Tuesday, August 2, 2011

Confluence 2011 - a con review

Sorry for the long break between posts. The sad reality is that when you read and craft as much as I do it's hard to remember to put everything down and write about all of it! I promise I'll do better in the future...

Confluence is the annual science-fiction/ fantasy writers and readers convention in western PA, organized by members of Parsec, the area's sci-fi/fantasy organization. The event features panel discussions, readings, signings, concerts among other offerings. It's one of the smaller (and more enduring) conventions in the genre, but it is also highly praised by the author guests for it's friendly atmosphere. Parsec members present a play each year, as well as organizing an art show and sale, there is a yearly writing contest and special sessions for members of Alpha, the young writers development program coached by authors affiliated with Parsec. (And bravo to them for the Alpha program!!)

This year's fiction theme "Last Contact" was developed into a winning story by Matthew James, who detailed an encounter between an invader from the ocean and an everyday guy trying to save his species. Next year's theme is "The Morning After", and I'll be happy to pass entry information on to any interested writers.

The brightest points were, of course, the authors. I don't want to neglect any of these lovely, lovely, wonderful people but I can't cover everyone so here are a few notes on the brightest stars:

Lawrence C Connolly was a sharp panelist and moderator, I ended up sitting in a few panels I was iffy on because he was speaking. I liked what he talked about enough to buy the second book in his Veins Cycle. I'd like to review it here, but I feel like I will be doing a disservice to the book if I don't go back and read the first book in the cycle so I can figure out the plot. For now I promise he's a writer that horror readers will love. He's also wordsmith, and aspiring writers will benefit from studying his crisp style.

Geoffrey Landis and Mary Turzillo were the heart of the Vogon poetry writing session, and Mary hunted me down after the session broke up to get me a copy of the poem in the correct format for my computer. Geoffrey is another of those speakers who endlessly fascinates me and draws me into otherwise boring panels. Geoffrey and Mary both write science fiction and poetry and both are award winners (Nebula, Hugo...the big ones)

John Alfred Taylor is just super. I don't know how to explain it, he's funny, he's weird, he's got a fantastic t-shirt collection. Go to Pseudopod.com and listen to one of his short horror stories.

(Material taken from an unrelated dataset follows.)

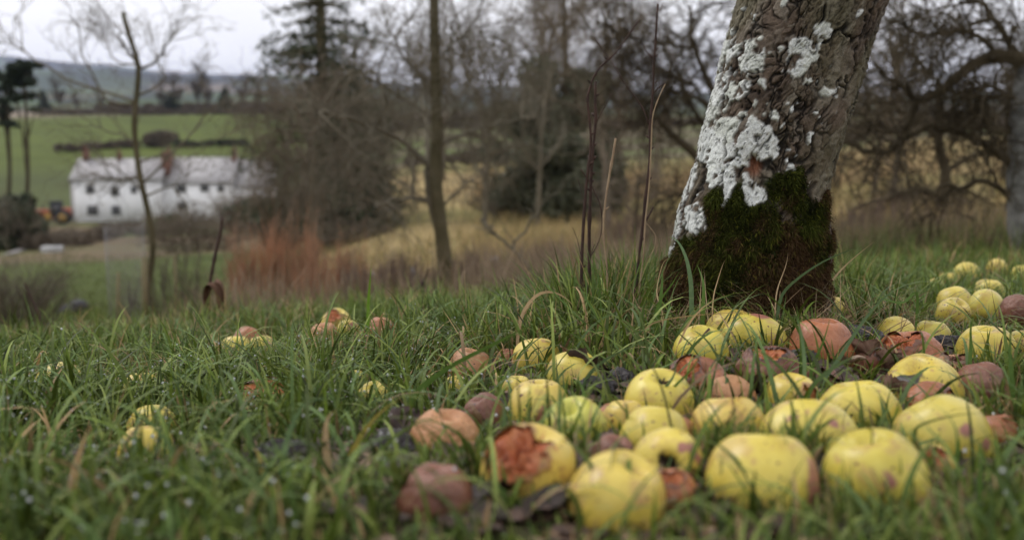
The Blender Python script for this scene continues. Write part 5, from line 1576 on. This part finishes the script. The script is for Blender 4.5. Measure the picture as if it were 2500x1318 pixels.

Michael Swanwick is a science fiction fantasy author whom I am sad to say I haven't read. (I'm working on it!!) He was the only speaker I took notes on. Brilliant.

Finally, the entire crew at Fortress Publishing Inc deserves both my acclaim and a big hug. Brian Koscienski and Chris Pisano write themselves into science fiction and horror stories, their reading had me laughing so hard I was tearing up. Soon, they will be signing at Eljay's, so stay tuned for more on that as it develops! For now you'll have to content yourself by buying a copy of their book at Eljay's.

The con had a few weirdly lined-up panels and some less than enthusiastic moderators (and one panel that was a string of little arguments between two panelists....including one on the validity of dowsing) but overall the speakers were so smart and interesting that even the panels that wandered entirely off topic had something interesting to offer.